The problem? A federal judge had actually issued a restraining order and instructed the Trump administration to turn around any flights that had already left. That didn't happen.
In a statement, the White House claimed the judge's ruling, quote, had no lawful basis. Secretary of State Marco Rubio even shared a post from El Salvador's president saying, oopsie, too late.
. . .
ALEX THOMPSON: Yesterday, my colleague Marc Caputo, basically reported that after the judge's order, they, Stephen Miller, basically went and said, like, is there a way we can potentially challenge this? And that's why they essentially ignored it, and just let the flight go on, because they want this. And they said, you know, a senior White House official told my colleague Marc Caputo that they want this to go all the way to the Supreme Court. The fact that they are defying or ignoring these challenges is intentional. They want these things to ascend up to the Supreme Court.
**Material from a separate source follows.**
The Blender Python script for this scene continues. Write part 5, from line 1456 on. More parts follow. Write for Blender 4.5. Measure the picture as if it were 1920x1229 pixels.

CORNISH: And this is one of those things that people end up talking about constitutional crisis. I will try not to kick off Monday with that term. But I want to play for you the White House press secretary and how she talks about the judiciary.
KAROLINE LEAVITT: Clearly, there are left-wing activists, who sit behind a bench in a courthouse, who don't like this president and his policies. But the fact is, everything President Trump is doing is within his executive authority to do it. He is acting within the bounds of the law. All of his actions are constitutional. And our White House and the entire administration are prepared to fight back against this resistance.
. . .
THOMPSON: You know, they spent the last four years when they were not in power studying every single obscure statute, I mean, it's not a --
LULU GARCIA-NAVARRO: This is the problem with having old laws on the books, let me also just say.
THOMPSON: I mean, over the weekend, they used a law from the 1700s that John Adams signed. They also, in order to try to deport the pro-Palestinian campus protester, they're using an obscure statute that's never really been used in this way that requires the Secretary of State himself to intervene. They are going line by line to try to justify all these things.
. . .
DOUG HEYE: But Donald Trump's trying to set up a conversation here. Are we going to talk about the doctor who was unjustly removed from the country, or are we going to talk about Venezuelan gangs? He wants us to focus on the latter, and he wins on that.
GARCIA-NAVARRO: But we don't know that these are Venezuelan gang members, and I think that is the point. No, no, because you've seen --
HEYE: But you're inserting logic and facts where they don't necessarily exist, right?
GARCIA-NAVARRO: Oh, well, I'm not... Well, but... Okay.
HEYE: But that's what Donald Trump wants the conversation to be.